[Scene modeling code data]
----------------------------------------

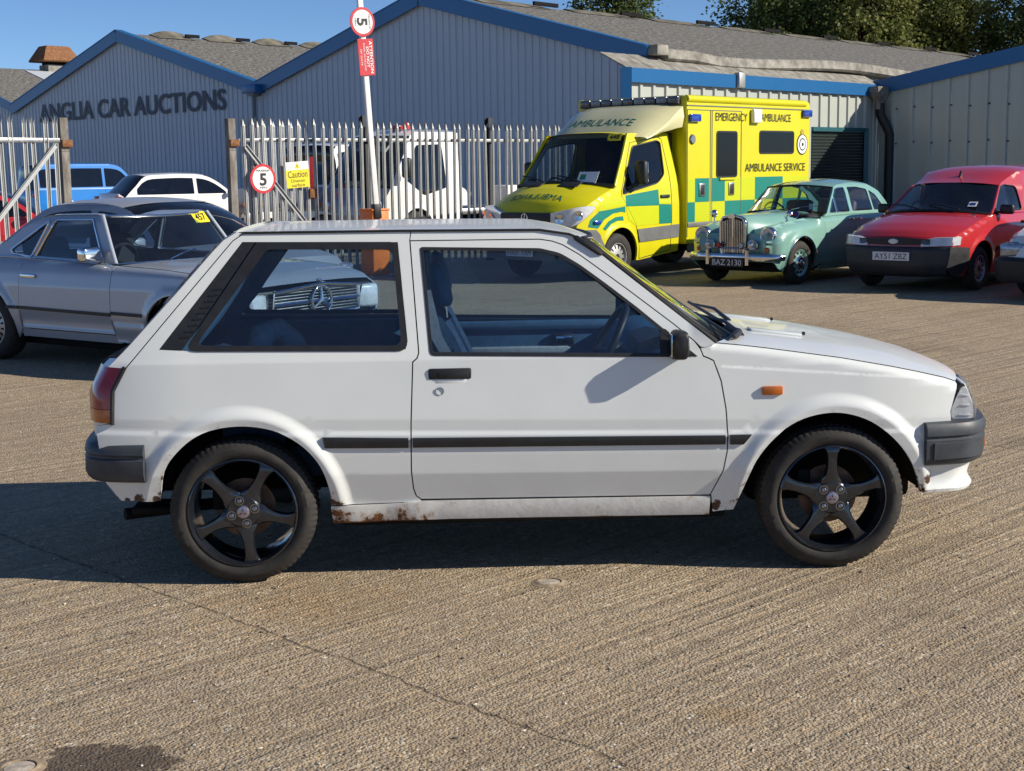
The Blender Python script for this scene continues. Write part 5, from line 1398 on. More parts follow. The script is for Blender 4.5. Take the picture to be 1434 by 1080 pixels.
    pa = MB().box((0, 0, 0), (.34, .20, .004), 0).build('windscreen_notice', M_whitep, v.root, 0, M=frame_M((.235, .50, 1.50), (-.12, 1, 0), (-.55, 0, .8)))
    MB().box((-.08, .01, .004), (.10, .09, .003), 0).build('notice_picture', simple('notice_green', (.05, .25, .12), .6), pa, 0)
    sx = MB().box((0, 0, 0), (.24, .125, .004), 0).build('lot_sticker', M_yellowp, v.root, 0, M=frame_M((-.285, .60, 2.085), (-.08, 1, 0), (-.55, 0, .8)))
    text_obj('sticker_lettering', '448', M_blackp, sx, Matrix.Translation((0, 0, .005)), .17, .075, .025)
    cabin(v, -1.35, .4, .62, 1.3, .85, M_interior, ((-.75, 2),), (-.20, 1.33), -.42)
    MB().box((-1.38, 0, 1.4), (.03, 1.7, 1.5), .01).build('cab_bulkhead', M_interior, v.root)
    # fairing over the cab
    F = []
    prof = [(-.40, 2.085), (-.44, 2.13), (-.80, 2.37), (-1.00, 2.50), (-1.22, 2.575), (-1.45, 2.60)]
    P = []
    for i, (x, z) in enumerate(prof):
        t = i / (len(prof) - 1); hw = .93 + .08 * min(1, t * 1.6); row = []
        for q in VV:
            k = abs(q) ** 5; row.append((x - .20 * k * (1 - t) ** .5, q * hw, z - .16 * k * (1 - abs(2 * t - 1)) - (.05 * k * t)))
        P.append(row)
    fo = MB().grid(P).build('roof_fairing', M_afair, v.root, 60, fix=False)
    for s in (-1, 1):
        edge = [P[i][0 if s < 0 else -1] for i in range(len(P))]
        low = [(-.62, s * .90, 2.085), (-.78, s * .92, 2.105), (-1.0, s * .95, 2.15), (-1.2, s * .97, 2.19), (-1.33, s * .99, 2.22), (-1.45, s * 1.0, 2.235)]
        mid_ = [tuple((Vector(a) * .5 + Vector(b) * .5) + Vector((0, s * .03, 0))) for a, b in zip(edge, low)]
        MB().grid([edge, mid_, low]).build('fairing_cheek', M_afair, v.root, 60, fix=False)
    wp = lambda x, y, z: (x, y, z)
    # lettering on the fairing follows its slope
    Mf = frame_M((-.705, -.0, 2.352), (0, 1, 0), (-.60, 0, .40))
    snap_text([text_obj('fairing_lettering', 'AMBULANCE', M_greenp, v.root, Mf, 1.22, .19)], fo)
    Mb = frame_M((.842, 0, 1.262), (0, 1, 0), (-.62, 0, .46))
    snap_text([text_obj('bonnet_lettering', 'AMBULANCE', M_greenp, v.root, Mb, .98, .125, mirror=True)], bo_)
    # box body
    bw = 1.06; x0, x1, z0, z1 = -1.48, -5.10, .46, 2.715
    def ring(x, o=0.): return [(x, a, b) for a, b in roundpoly([(-bw + o, z0 + o), (bw - o, z0 + o), (bw - o, z1 - o), (-bw + o, z1 - o)], [.02, .02, .10, .10], 5)]
    box = MB().loft([ring(x0 + .012, .03), ring(x0, .0), ring(x1, .0), ring(x1 - .012, .03)]).build('box_body', M_ayel, v.root, 40)
    for s in (-1, 1):
        Ms = lambda x, z, o=.006: frame_M((x, s * (bw + o), z), (-s, 0, 0) if s > 0 else (1, 0, 0), (0, 0, 1))
        def pan(nm, xa, xb, za, zb, mt, t=.004, b=0., par=v.root): return MB().box(((xa + xb) / 2, s * (bw + t / 2), (za + zb) / 2), (abs(xb - xa), t, abs(zb - za)), b).build(nm, mt, par, 40)
        MB().tube([(x0 - .02, s * (bw - .03), z1 - .055), (x1 + .14, s * (bw - .03), z1 - .055)], .062, 8).build('roof_cap_rail', M_ayel, v.root, 60)
        pan('rain_strip', x0 - .005, x1 + .02, 2.555, 2.57, M_agrey, .012)
        for xa, xb, za, zb, mt in ((-1.49, -1.70, 1.092, 1.458, M_alime), (-1.70, -2.085, 1.092, 1.458, M_agreen), (-2.165, -2.525, 1.092, 1.458, M_agreen), (-2.525, -3.40, 1.092, 1.458, M_alime), (-3.40, -4.255, 1.092, 1.458, M_agreen), (-4.255, -5.09, 1.092, 1.458, M_alime),
                                   (-1.49, -1.70, .79, 1.092, M_agreen), (-1.70, -2.525, .79, 1.092, M_alime), (-2.525, -3.40, .79, 1.092, M_agreen), (-3.40, -4.255, .79, 1.092, M_alime), (-4.255, -5.09, .79, 1.092, M_agreen)):
            pan('check_panel', xa, xb, za + .001, zb - .001, mt, .004)
        pan('rubbing_strip', -1.50, -5.09, .715, .785, M_agrey, .016, .004)
        for x in (-1.495, -2.115, -2.16, -2.985):
            pan('panel_seam', x - .005, x + .005, .56, 2.50, M_agrey, .008)
        pan('panel_seam', -1.49, -2.98, 2.495, 2.505, M_agrey, .007)
        for (xa, xb, za, zb) in ((-2.28, -2.872, 1.462, 2.188), (-3.52, -4.595, 1.828, 2.205)):
            poly = roundpoly([(xa, za), (xb, za), (xb, zb), (xa, zb)], .06)
            MB().prism(poly, 'y', s * (bw + .001), s * (bw + .010)).build('window_seal', M_rubber, v.root, 40)
            MB().prism(inset(poly, .025), 'y', s * (bw + .001), s * (bw + .014)).build('side_window', M_tint, v.root, 40)
        pan('door_step_grip', -2.36, -2.80, 1.42, 1.455, M_ayel, .03, .006)
        for x, z in ((-1.66, 2.375), (-4.97, 2.50)):
            MB().box((x, s * (bw + .03), z), (.27, .06, .12), .02).build('strobe_lamp', M_bluelamp, v.root)
        MB().box((-3.37, s * (bw + .04), 2.43), (.24, .08, .22), .02).build('scene_lamp', M_reflector, v.root)
        MB().lathe([(a, s * (bw + b)) for a, b in ((.0, .03), (.06, .03), (.075, .015), (.08, 0))], 24, (-1.62, 0, 2.05), 'y').build('filler_cap', M_steel, v.root)
        for x in (-1.88, -2.70):
            MB().box((x, s * (bw + .010), 1.28), (.15, .02, .20), .006).build('door_latch', M_steel, v.root)
            MB().box((x, s * (bw + .016), 1.28), (.10, .02, .15), .006).build('latch_recess', M_black, v.root)
        sg = -1 if s > 0 else 1
        text_obj('side_lettering', 'EMERGENCY', M_blackp, v.root, frame_M((-2.70, s * (bw + .011), 2.405), (sg, 0, 0), (0, 0, 1)), .90, .125, .004)
        text_obj('side_lettering', 'AMBULANCE', M_blackp, v.root, frame_M((-4.02, s * (bw + .011), 2.415), (sg, 0, 0), (0, 0, 1)), .92, .125, .004)
        text_obj('side_lettering', 'AMBULANCE SERVICE', M_blackp, v.root, frame_M((-4.03, s * (bw + .011), 1.61), (sg, 0, 0), (0, 0, 1)), 1.86, .13, .004)
        # round badge
        for rr, mt, t in ((.175, M_blackp, .008), (.155, M_whitep, .011), (.105, M_blackp, .013), (.085, M_whitep, .015), (.03, M_blackp, .017)):
            MB().lathe([(0, s * (bw + t)), (rr, s * (bw + t)), (rr, s * bw)], 28, (-4.86, 0, 1.985), 'y', ).build('badge_ring', mt, v.root, 0)
        MB().lathe([(0, s * (bw + .012)), (.05, s * (bw + .012)), (.05, s * bw)], 16, (-4.86, 0, 2.19), 'y').build('badge_crown', simple('badge_gold', (.5, .36, .08), .4), v.root, 0)
        MB().box((-3.3, s * (bw - .06), .40), (3.4, .06, .16), .02).build('side_skirt', M_agrey, v.root)
    # light bar
    for i in range(9):
        y = -.86 + i * .215
        MB().box((-1.47, y, 2.652), (.17, .195, .105), .02).build('light_bar_module', M_barlens if i % 2 else M_barlens2, v.root)
    MB().box((-1.46, 0, 2.595), (.14, 1.92, .03), .008).build('light_bar_base', M_black, v.root)
    MB().box((-2.6, 0, .42), (5.2, 1.6, .18), .03).build('chassis', M_dark, v.root)
    for s in (-1, 1):
        P = [[(.08 + .42 * math.cos(a), s * y, .36 + .42 * math.sin(a)) for y in (.5, .95)] for a in np.linspace(R(-12), R(192), 16)]
        MB().grid(P).build('wheel_housing', M_dark, v.root, 40, fix=False)
    rim = simple('steel_wheel_silver', (.45, .45, .46), .45, metal=.7)
    v.wheel(.10, .345, .22, .86, .205, (rim, M_black), 'slots'); v.wheel(-3.57, .345, .40, .82, .205, (rim, M_black), 'slots')
M_tint = simple('tinted_window', (.004, .0045, .005), .12, spec=.22, var=.3)
M_barlens = simple('light_bar_clear', (.20, .21, .22), .2, coat=.6, var=.3, scale=20)
M_barlens2 = simple('light_bar_smoke', (.07, .075, .085), .2, coat=.6, var=.3, scale=20)
ambulance()
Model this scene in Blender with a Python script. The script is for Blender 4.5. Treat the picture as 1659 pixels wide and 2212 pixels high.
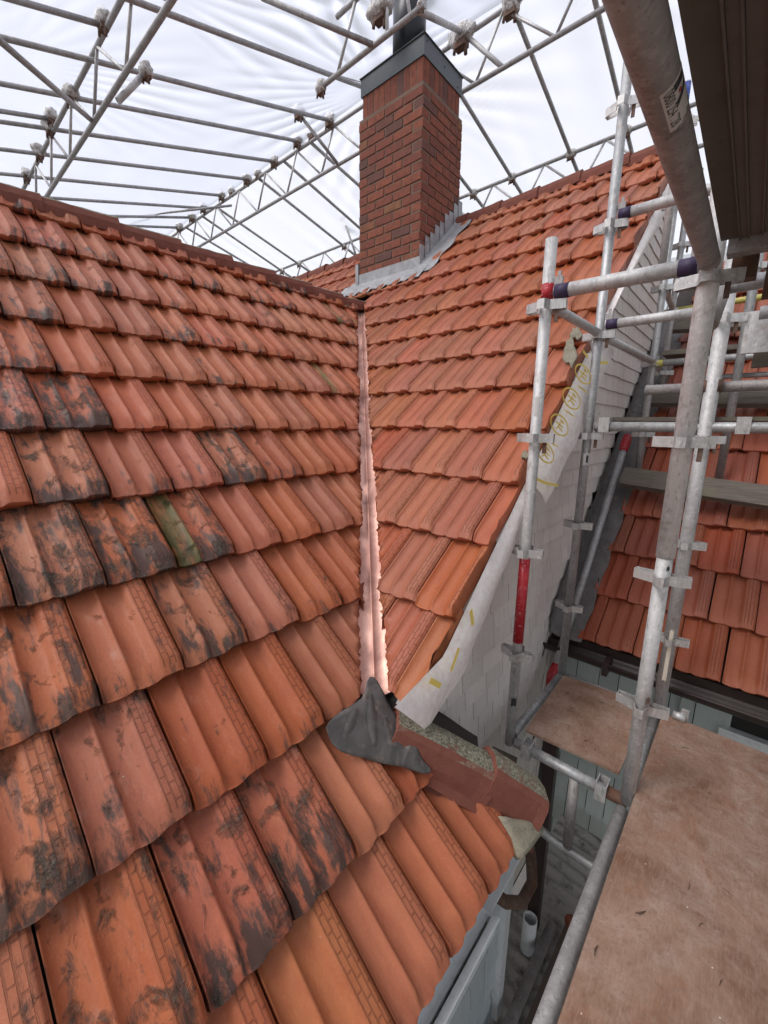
import bpy, bmesh, math, random
from mathutils import Vector, Matrix, noise
random.seed(7)
V = Vector
C = bpy.context.scene.collection
SC = bpy.context.scene
for o in list(bpy.data.objects): bpy.data.objects.remove(o)

# ---------------------------------------------------------------- camera, sky, sun, exposure
CR = V((0.6608, -0.1475 * 0 - 0.7505, 0.0104)).normalized()
CD = V((-0.1475, -0.1434, -0.9786)); CD = (CD - CR * CD.dot(CR)).normalized()
CF = CR.cross(CD).normalized()
FPX = 891.66
cam_d = bpy.data.cameras.new('camera'); cam = bpy.data.objects.new('camera', cam_d); C.objects.link(cam)
cam_d.sensor_fit = 'HORIZONTAL'; cam_d.sensor_width = 36; cam_d.lens = FPX / 1659 * 36
cam_d.clip_start = 0.02; cam_d.clip_end = 2000
M3 = Matrix((CR, -CD, -CF)).transposed()
cam.matrix_world = M3.to_4x4()
SC.camera = cam
SUN_EL, SUN_AZ = math.radians(54), math.radians(298)
w = bpy.data.worlds.new('World'); SC.world = w; w.use_nodes = True
nt = w.node_tree; nt.nodes.clear()
wo = nt.nodes.new('ShaderNodeOutputWorld'); bg = nt.nodes.new('ShaderNodeBackground')
sky = nt.nodes.new('ShaderNodeTexSky'); sky.sky_type = 'NISHITA'; sky.sun_disc = False
sky.sun_elevation = SUN_EL; sky.sun_rotation = SUN_AZ; sky.air_density = 1.0; sky.dust_density = 4.0; sky.ozone_density = 1.0
hs = nt.nodes.new('ShaderNodeHueSaturation'); hs.inputs['Saturation'].default_value = 0.22
nt.links.new(sky.outputs[0], hs.inputs['Color']); nt.links.new(hs.outputs[0], bg.inputs[0])
bg.inputs[1].default_value = 0.15
nt.links.new(bg.outputs[0], wo.inputs[0])
sun_d = bpy.data.lights.new('sun', 'SUN'); sun_d.energy = 1.5; sun_d.angle = math.radians(20); sun_d.color = (1, .97, .93)
sun = bpy.data.objects.new('sun', sun_d); C.objects.link(sun)
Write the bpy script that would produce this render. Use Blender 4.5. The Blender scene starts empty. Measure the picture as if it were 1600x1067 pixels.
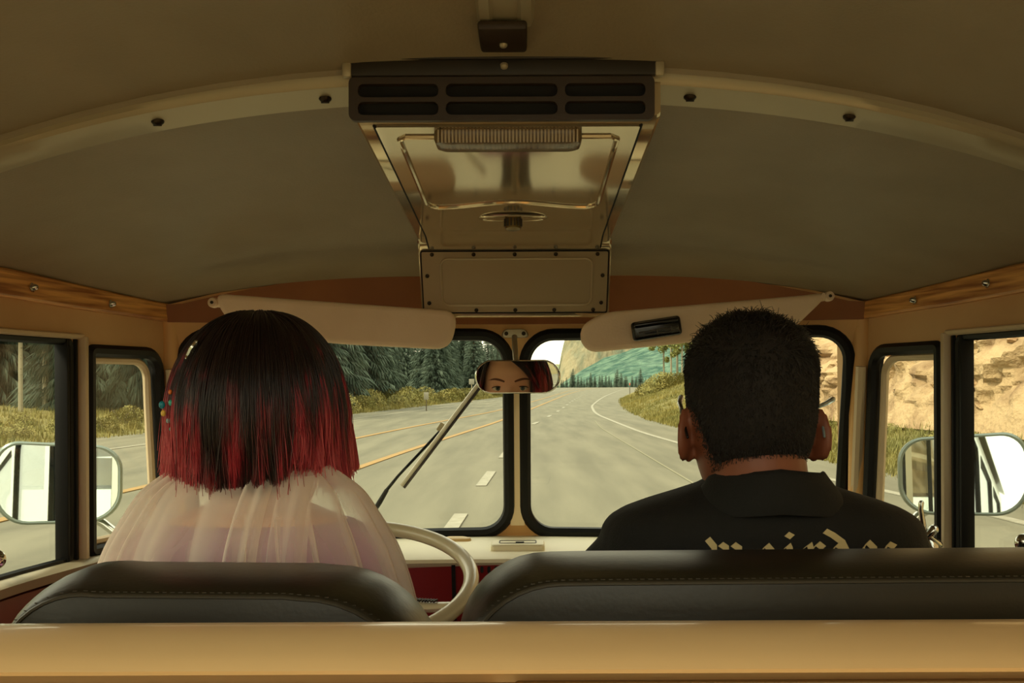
import bpy, bmesh, math, random
import numpy as np
from mathutils import Vector, Matrix, noise, geometry
from mathutils.bvhtree import BVHTree

S = bpy.context.scene
COL = S.collection
H = 1.65                       # eye height above the road
F = 35 / 36 * 1600             # focal length in photo pixels
CX0 = 0.02                     # the camera sits a touch off the van's centre line

# ------------------------------------------------------------ camera
cd = bpy.data.cameras.new('camera')
cam = bpy.data.objects.new('camera', cd)
COL.objects.link(cam)
cam.location = (CX0, 0, H)
cam.rotation_euler = (math.radians(90), math.radians(0.25), 0)
cd.lens, cd.sensor_width = 35, 36
cd.shift_x, cd.shift_y = -23 / 1600, 66.5 / 1600
cd.clip_start, cd.clip_end = 0.02, 6000
S.camera = cam

# ------------------------------------------------------------ sky, sun, exposure
S.view_settings.view_transform = 'Standard'
S.view_settings.look = 'None'
S.view_settings.gamma = 1
S.view_settings.use_curve_mapping = False
S.view_settings.exposure = 0.35
S.cycles.transparent_max_bounces = 32
S.cycles.max_bounces = 14
S.cycles.diffuse_bounces = 6
S.cycles.glossy_bounces = 6

W = bpy.data.worlds.new('hazy_sky')
S.world = W
W.use_nodes = True
nt = W.node_tree
nt.nodes.clear()
wo = nt.nodes.new('ShaderNodeOutputWorld')
wb = nt.nodes.new('ShaderNodeBackground')
tc = nt.nodes.new('ShaderNodeTexCoord')
sx = nt.nodes.new('ShaderNodeSeparateXYZ')
rp = nt.nodes.new('ShaderNodeValToRGB')
rp.color_ramp.elements[0].position = 0.0
rp.color_ramp.elements[0].color = (0.93, 0.84, 0.58, 1)
rp.color_ramp.elements[1].position = 0.7
rp.color_ramp.elements[1].color = (0.80, 0.80, 0.64, 1)
cn = nt.nodes.new('ShaderNodeTexNoise')
cn.inputs['Scale'].default_value = 2.6
cn.inputs['Detail'].default_value = 5
mixc = nt.nodes.new('ShaderNodeMix')
mixc.data_type = 'RGBA'
mixc.blend_type = 'MULTIPLY'
mixc.inputs['Factor'].default_value = 0.25
nt.links.new(tc.outputs['Generated'], sx.inputs[0])
nt.links.new(sx.outputs['Z'], rp.inputs[0])
nt.links.new(tc.outputs['Generated'], cn.inputs['Vector'])
nt.links.new(rp.outputs[0], mixc.inputs['A'])
nt.links.new(cn.outputs['Fac'], mixc.inputs['B'])
nt.links.new(mixc.outputs['Result'], wb.inputs['Color'])
wb.inputs['Strength'].default_value = 2.3
nt.links.new(wb.outputs[0], wo.inputs[0])

sd = bpy.data.lights.new('sun', 'SUN')
sd.energy = 3.6
sd.color = (1, 0.9, 0.66)
sd.angle = math.radians(14)
sun = bpy.data.objects.new('sun', sd)
COL.objects.link(sun)
sun.rotation_euler = Vector((0.58, 0.30, -0.76)).to_track_quat('-Z', 'Y').to_euler()

# ------------------------------------------------------------ helpers
ORG = {}
R = random.Random(7)


def A(px, py, y):
    """point at depth y that the photo shows at (px, py)"""
    return Vector((CX0 + (px - 823) * y / F, y, H - (py - 600) * y / F))


def lin(r, g, b):
    f = lambda c: (c / 255 / 12.92) if c <= 10.3 else ((c / 255 + .055) / 1.055) ** 2.4
    return (f(r), f(g), f(b), 1)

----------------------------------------

— What you will do —
Sift the material for lines with the string "that". Copy each one found.

— The result —
Write the bpy script that would produce this render. Use Blender 4.5. The Blender scene starts empty. Measure the picture as if it were 1600x1067 pixels.
    """point at depth y that the photo shows at (px, py)"""